工藤会幹部に無期懲役判決 建設会社会長射殺など関与 福岡地裁

2011年に北九州市小倉北区であった建設会社会長射殺など4事件に関与したとして、殺人罪などに問われた特定危険指定暴力団「工藤会」幹部、瓜田太被告(60)に対し、福岡地裁は10日、求刑通り無期懲役の判決を言い渡した。神原浩裁判長は「反社会的な価値観と論理に基づき、意に沿わない者を組織を挙げて抹殺するという、およそ許容される余地のない犯行だ」などと指弾した。
判決によると、瓜田被告は、小倉北区の路上で11年11月に建設会社会長(当時72歳)を射殺した事件に加え、▽暴力団追放運動に取り組んでいた小倉南区自治総連合会長宅への銃撃事件(10年)▽小倉北区で大手ゼネコン「清水建設」社員を銃撃し負傷させた事件(11年)▽福岡市で看護師を刺し重傷を負わせた事件(13年)――で、配下の組員にバイクを用意させたり、実行役を逃走させるよう指示したりした。瓜田被告は13年当時、工藤会の理事長補佐だった。

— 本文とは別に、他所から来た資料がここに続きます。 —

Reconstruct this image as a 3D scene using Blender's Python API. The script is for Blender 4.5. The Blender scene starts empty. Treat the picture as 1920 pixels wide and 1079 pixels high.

公判で瓜田被告は無罪を主張したが、判決は組員らの供述などから瓜田被告を「指示役」と認定。4事件全てを工藤会系組員が組織的に実行したとした上で「建設会社会長射殺事件への関与のみでも無期懲役を選択するに値する。自身に犯行動機があったわけではないことを考慮しても刑事責任の重大さは揺らがない」とした。
福岡地裁は、会長射殺事件以外の3事件に関与したとして、組織犯罪処罰法違反(組織的殺人未遂)などに問われた工藤会系組幹部の今田隆史被告(47)に対しても、懲役14年(求刑・懲役16年)の判決を言い渡した。